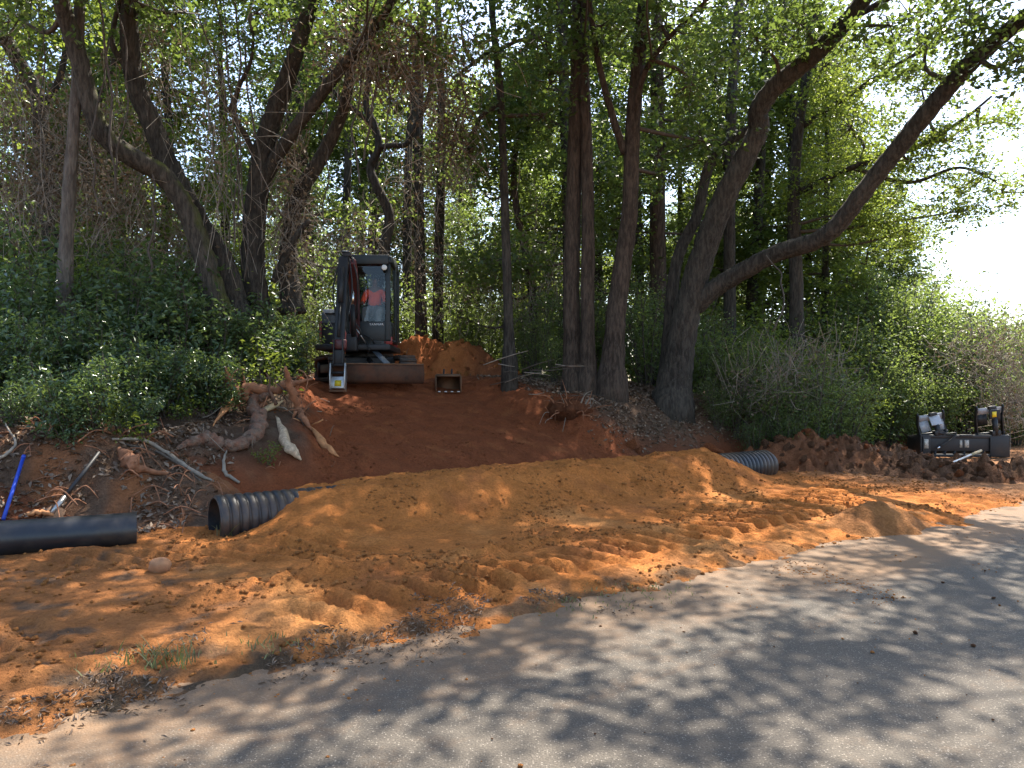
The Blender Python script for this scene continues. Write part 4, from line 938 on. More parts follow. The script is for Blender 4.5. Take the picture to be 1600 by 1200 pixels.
def rootpile_fn(A, S, X, Y):
    d1 = np.sqrt(((X + 5.0) / 1.5) ** 2 + ((Y - 8.85) / .8) ** 2); d2 = np.sqrt(((X + 6.6) / 1.3) ** 2 + ((Y - 8.7) / .8) ** 2); d3 = np.sqrt(((X + 3.7) / 1.0) ** 2 + ((Y - 8.7) / .6) ** 2)
    h = np.maximum(np.maximum(.34 * np.clip(1 - d1, 0, 1) ** .8, .30 * np.clip(1 - d2, 0, 1) ** .8), .2 * np.clip(1 - d3, 0, 1) ** .8)
    return h + sm(.03, .15, h) * (fbm(X, Y, 2.4, 5, 271) * .10 + np.maximum(billow(X, Y, 5, 3, 275), -.1) * .05)
def rootc(X, Y, h):
    w_ = fbm(X, Y, 1.7, 4, 281); k = sm(-.2, .4, w_)[:, None]; c = np.array([.15, .095, .062]) * (1 - k) + np.array([.32, .13, .055]) * k
    return np.concatenate([c, np.ones((len(X), 1))], 1)
RA, RS_ = to_as(-5.0, 8.8)
rr_, ro_ = heap("rooty_dirt_heap", rootpile_fn, RA - 3.0, RA + 2.2, RS_ - 2.2, RS_ + 2.2, .04, rootc, "brown heap of dirt and torn roots behind the smooth black pipe")
# fine torn roots in that heap
mbr = MB()
for _ in range(260):
    x = rng.uniform(-7.5, -3.4); y = rng.uniform(8.0, 9.4); a, s = to_as(x, y)
    h = float(rootpile_fn(np.array([a]), np.array([s]), np.array([x]), np.array([y]))[0])
    if h < .05: continue
    q = np.array([x, y, gz(x, y) + h - .02]) - ro_; d_ = unit([rng.normal(0, 1), rng.normal(-.5, .6), rng.normal(-.2, .35)]); ln = rs3(.15, .5)
    mbr.tube(smooth_path([q, q + d_ * ln * .5 + np.array([0, 0, rs3(.02, .1)]), q + d_ * ln + np.array([0, 0, rs3(-.05, .03)])], 3), rs3(.003, .009), 4, False)
mbr.build("fine_roots", M['root'], rr_)["kind"] = "stuff"

low = [(22, 668), (58, 655), (95, 668), (128, 648), (150, 672), (188, 660), (215, 676), (240, 650), (282, 660), (300, 640), (36, 640), (170, 640), (330, 628), (265, 628), (112, 690), (205, 695)]
for i, (px, py) in enumerate(sorted(low)):
    d = hit(px, py); pr_ = sap if i % 2 else gl_p[i % 3]
    put(pr_, False, (px - 800) / 1200 * d, d, rs3(.55, .95) if i % 2 else rs3(.32, .5), "low leafy sprout on the leaf litter, %s from the left" % ORD[i], "sprout", "low sprouts on the left bank", dz=max(float(rootpile_fn(*[np.array([q]) for q in to_as((px - 800) / 1200 * d, d)], np.array([(px - 800) / 1200 * d]), np.array([d]))[0]) - .04, 0))
# loose clods along the cut at the right of the ramp and on the pad
def scatter_clods(n_, pts, label, group, meshes):
    for i, (px, d, r_) in enumerate(pts):
        x = (px - 800) / 1200 * d; o = bpy.data.objects.new("earth_clod", meshes[i % len(meshes)]); COL.objects.link(o)
        o.location = (x, d, gz(x, d) + r_ * .25); o.rotation_euler = (rs3(0, 6), rs3(0, 6), rs3(0, 6)); o.scale = (r_, r_, r_ * .9); tag(o, label, "clod", group)
cp = [(rng.uniform(965, 1130), rng.uniform(12.9, 14.0), rs3(.05, .16)) for _ in range(46)]
scatter_clods(0, cp, "lump of red earth tumbled at the bank foot behind the sand berm", "red earth lumps on the right bank", clods_red)
x, y = (250 - 800) / 1200 * 6.3, 6.3
bm = bmesh.new(); bmesh.ops.create_icosphere(bm, subdivisions=3, radius=1.0)
for v in bm.verts:
    c = np.array(v.co); v.co = Vector(c * (1 + .3 * float(fbm(np.array([c[0] * 1.1 + 2]), np.array([c[1] * 1.1 + c[2]]), 1.0, 3, 411)[0])) * np.array([.088, .08, .07]))
me = bpy.data.meshes.new("rock"); bm.to_mesh(me); bm.free(); me.materials.append(M['rock'])
for p_ in me.polygons: p_.use_smooth = True
rk = obj("rock", me); rk.location = (x, y, gz(x, y) + .045); tag(rk, "rounded tan rock lying alone on the dirt before the culvert mouth", "rock")

# crumbs (too small and too many to count)
def crumbs(name, n_, fn, mat, smin, smax, label):
    bm = bmesh.new(); bmesh.ops.create_icosphere(bm, subdivisions=1, radius=1.0)
    V0 = np.array([v.co[:] for v in bm.verts]); F0 = np.array([[v.index for v in f.verts] for f in bm.faces]); bm.free()
    a, s, keep = fn(n_); x, y = to_xy(a, s); x, y = x[keep], y[keep]; z = np.maximum(terrain(x, y), np.where(to_as(x, y)[1] < 4.55, 0.004, -9)); n_ = len(x)
    r_ = smin + (smax - smin) * rng.uniform(size=n_) ** 4
    V = V0[None] * (1 + rng.normal(0, .2, (n_, len(V0), 1))) * r_[:, None, None] * np.array([1, 1, .75]) + np.stack([x, y, z + r_ * .35], -1)[:, None, :]
    F = F0[None] + (np.arange(n_) * len(V0))[:, None, None]
    o = obj(name, mesh_np(name, V.reshape(-1, 3), F.reshape(-1, 3)), mat); tag(o, label, "dirt", None, "stuff")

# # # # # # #

- _Exercise_:
Return the listing above unchanged, apart from dropping its pictures.

- _Answer to the exercise_:
The Blender Python script for this scene continues. Write part 4, from line 938 on. More parts follow. The script is for Blender 4.5. Take the picture to be 1600 by 1200 pixels.
def rootpile_fn(A, S, X, Y):
    d1 = np.sqrt(((X + 5.0) / 1.5) ** 2 + ((Y - 8.85) / .8) ** 2); d2 = np.sqrt(((X + 6.6) / 1.3) ** 2 + ((Y - 8.7) / .8) ** 2); d3 = np.sqrt(((X + 3.7) / 1.0) ** 2 + ((Y - 8.7) / .6) ** 2)
    h = np.maximum(np.maximum(.34 * np.clip(1 - d1, 0, 1) ** .8, .30 * np.clip(1 - d2, 0, 1) ** .8), .2 * np.clip(1 - d3, 0, 1) ** .8)
    return h + sm(.03, .15, h) * (fbm(X, Y, 2.4, 5, 271) * .10 + np.maximum(billow(X, Y, 5, 3, 275), -.1) * .05)
def rootc(X, Y, h):
    w_ = fbm(X, Y, 1.7, 4, 281); k = sm(-.2, .4, w_)[:, None]; c = np.array([.15, .095, .062]) * (1 - k) + np.array([.32, .13, .055]) * k
    return np.concatenate([c, np.ones((len(X), 1))], 1)
RA, RS_ = to_as(-5.0, 8.8)
rr_, ro_ = heap("rooty_dirt_heap", rootpile_fn, RA - 3.0, RA + 2.2, RS_ - 2.2, RS_ + 2.2, .04, rootc, "brown heap of dirt and torn roots behind the smooth black pipe")
# fine torn roots in that heap
mbr = MB()
for _ in range(260):
    x = rng.uniform(-7.5, -3.4); y = rng.uniform(8.0, 9.4); a, s = to_as(x, y)
    h = float(rootpile_fn(np.array([a]), np.array([s]), np.array([x]), np.array([y]))[0])
    if h < .05: continue
    q = np.array([x, y, gz(x, y) + h - .02]) - ro_; d_ = unit([rng.normal(0, 1), rng.normal(-.5, .6), rng.normal(-.2, .35)]); ln = rs3(.15, .5)
    mbr.tube(smooth_path([q, q + d_ * ln * .5 + np.array([0, 0, rs3(.02, .1)]), q + d_ * ln + np.array([0, 0, rs3(-.05, .03)])], 3), rs3(.003, .009), 4, False)
mbr.build("fine_roots", M['root'], rr_)["kind"] = "stuff"

low = [(22, 668), (58, 655), (95, 668), (128, 648), (150, 672), (188, 660), (215, 676), (240, 650), (282, 660), (300, 640), (36, 640), (170, 640), (330, 628), (265, 628), (112, 690), (205, 695)]
for i, (px, py) in enumerate(sorted(low)):
    d = hit(px, py); pr_ = sap if i % 2 else gl_p[i % 3]
    put(pr_, False, (px - 800) / 1200 * d, d, rs3(.55, .95) if i % 2 else rs3(.32, .5), "low leafy sprout on the leaf litter, %s from the left" % ORD[i], "sprout", "low sprouts on the left bank", dz=max(float(rootpile_fn(*[np.array([q]) for q in to_as((px - 800) / 1200 * d, d)], np.array([(px - 800) / 1200 * d]), np.array([d]))[0]) - .04, 0))
# loose clods along the cut at the right of the ramp and on the pad
def scatter_clods(n_, pts, label, group, meshes):
    for i, (px, d, r_) in enumerate(pts):
        x = (px - 800) / 1200 * d; o = bpy.data.objects.new("earth_clod", meshes[i % len(meshes)]); COL.objects.link(o)
        o.location = (x, d, gz(x, d) + r_ * .25); o.rotation_euler = (rs3(0, 6), rs3(0, 6), rs3(0, 6)); o.scale = (r_, r_, r_ * .9); tag(o, label, "clod", group)
cp = [(rng.uniform(965, 1130), rng.uniform(12.9, 14.0), rs3(.05, .16)) for _ in range(46)]
scatter_clods(0, cp, "lump of red earth tumbled at the bank foot behind the sand berm", "red earth lumps on the right bank", clods_red)
x, y = (250 - 800) / 1200 * 6.3, 6.3
bm = bmesh.new(); bmesh.ops.create_icosphere(bm, subdivisions=3, radius=1.0)
for v in bm.verts:
    c = np.array(v.co); v.co = Vector(c * (1 + .3 * float(fbm(np.array([c[0] * 1.1 + 2]), np.array([c[1] * 1.1 + c[2]]), 1.0, 3, 411)[0])) * np.array([.088, .08, .07]))
me = bpy.data.meshes.new("rock"); bm.to_mesh(me); bm.free(); me.materials.append(M['rock'])
for p_ in me.polygons: p_.use_smooth = True
rk = obj("rock", me); rk.location = (x, y, gz(x, y) + .045); tag(rk, "rounded tan rock lying alone on the dirt before the culvert mouth", "rock")

# crumbs (too small and too many to count)
def crumbs(name, n_, fn, mat, smin, smax, label):
    bm = bmesh.new(); bmesh.ops.create_icosphere(bm, subdivisions=1, radius=1.0)
    V0 = np.array([v.co[:] for v in bm.verts]); F0 = np.array([[v.index for v in f.verts] for f in bm.faces]); bm.free()
    a, s, keep = fn(n_); x, y = to_xy(a, s); x, y = x[keep], y[keep]; z = np.maximum(terrain(x, y), np.where(to_as(x, y)[1] < 4.55, 0.004, -9)); n_ = len(x)
    r_ = smin + (smax - smin) * rng.uniform(size=n_) ** 4
    V = V0[None] * (1 + rng.normal(0, .2, (n_, len(V0), 1))) * r_[:, None, None] * np.array([1, 1, .75]) + np.stack([x, y, z + r_ * .35], -1)[:, None, :]
    F = F0[None] + (np.arange(n_) * len(V0))[:, None, None]
    o = obj(name, mesh_np(name, V.reshape(-1, 3), F.reshape(-1, 3)), mat); tag(o, label, "dirt", None, "stuff")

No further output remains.